Yin Yang adoucit en effet le choc des contradictions. Car il faut se rappeler qu’« un se divise toujours en deux », comme disait Mao Zedong. Regardez le Taijitu, le cercle divisé en deux secteurs, blanc et noir, séparés par une ligne sinueuse, et comportant chacun en son cœur un petit rond de la couleur inverse. Il illustre le principe Yin Yang. Non pas, comme on l’entend trop souvent, parce qu’il affirmerait la présence du féminin au cœur du masculin et inversement. Non, le Taijitu, littéralement le « dessin du grand retournement », montre l’alternance et la transformation de Yin en Yang et réciproquement : lorsqu’un mouvement atteint son maximum, il se transforme en son contraire. Il faut voir le Taijitu comme un dessin animé au ralenti. Les petits ronds ne sont pas des points fixes, mais des graines qui grossissent et qui, à un moment donné, inversent l’organisation de l’ensemble. Il n’est pas ici question de mélange, mais de réversibilité. Yin Yang est un système dynamique qui nous permet d’être plusieurs choses en même temps. Une femme peut exercer des responsabilités à l’extérieur et être maternante à l’intérieur. Pareil pour un homme. Nous sommes mus par des énergies différentes, qui coexistent et ne s’excluent pas. Ainsi, le différent n’est plus perçu comme dangereux, car une contradiction n’existe que l’espace d’un instant, puis se transforme. Sur la durée, rien n’est antinomique. On peut chacun être quelque chose et son contraire, dans un mouvement continuel.

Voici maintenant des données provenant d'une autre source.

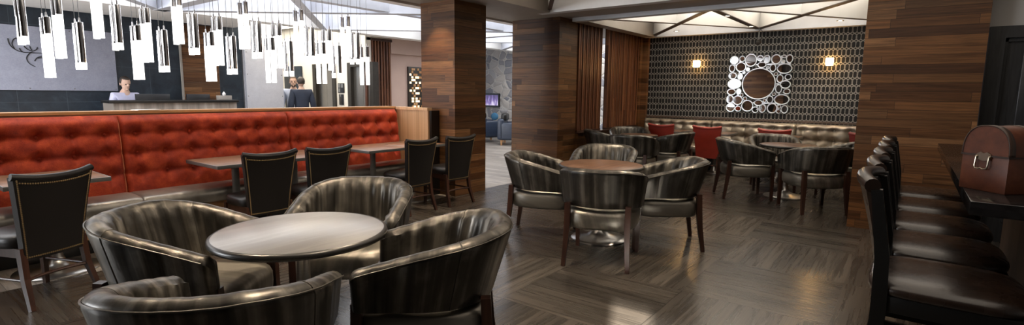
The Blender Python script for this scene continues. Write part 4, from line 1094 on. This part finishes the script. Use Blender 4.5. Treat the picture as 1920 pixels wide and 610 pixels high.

Quelle harmonie nous enseigne Yin Yang ?
L’harmonie ne consiste pas à se conformer aux attributions et aux assignations sociales, mais à adapter sa stratégie à la situation et à son évolution. C’est la voie de la souplesse. Oser sortir des cases et des modèles féminins ou masculins pour revenir à l’écoute du contexte et de son propre élan. Et choisir le mouvement ou la stratégie appropriée. Yin Yang existe en chacun de nous. On peut être tantôt réceptif et nourricier, tantôt actif et déterminé. Les Chinois ont deux mots distincts pour signifier l’harmonie, selon qu’il s’agit de l’harmonie du semblable ou de l’harmonie du différent. Et un de leurs proverbes dit : « Les semblables ont un accord facile, les contraires ont un accord fécond. » Chacun s’enrichit en osant autant de stratégies Yin que Yang. En s’autorisant l’harmonie de différents modes d’action, peu importe qu’ils soient socialement étiquetés féminins ou masculins. Enfin, nous gagnerions à nous réapproprier et multiplier les stratégies Yin, qui ont été trop longtemps dévalorisées. Yin est moins visible et peut apparaître de prime abord comme une reculade, une non-stratégie. Contrairement à Yang, qui concentre l’action en un instant donné. Pourtant, la réaction Yin, secondaire, réfléchie, maîtrisée, qui joue sur le temps et la durée, sur le rythmique et le cyclique, est justement celle qui est la plus valorisée et la plus conseillée par le Yi Jing, le « Classique des changements », le grand livre du Yin Yang.
Le Yi Jing
Le Yi Jing est le premier des cinq « Classiques » (Jing). C’est au départ un livre servant à la divination, dont les racines plongent dans le Néolithique. Mais cet ouvrage va évoluer et ne se contentera plus de répondre à la question « que va-t-il arriver ? » : il donnera également des indications sur l’attitude à adopter en fonction des circonstances. Le livre de divination est ainsi devenu un livre de sagesse.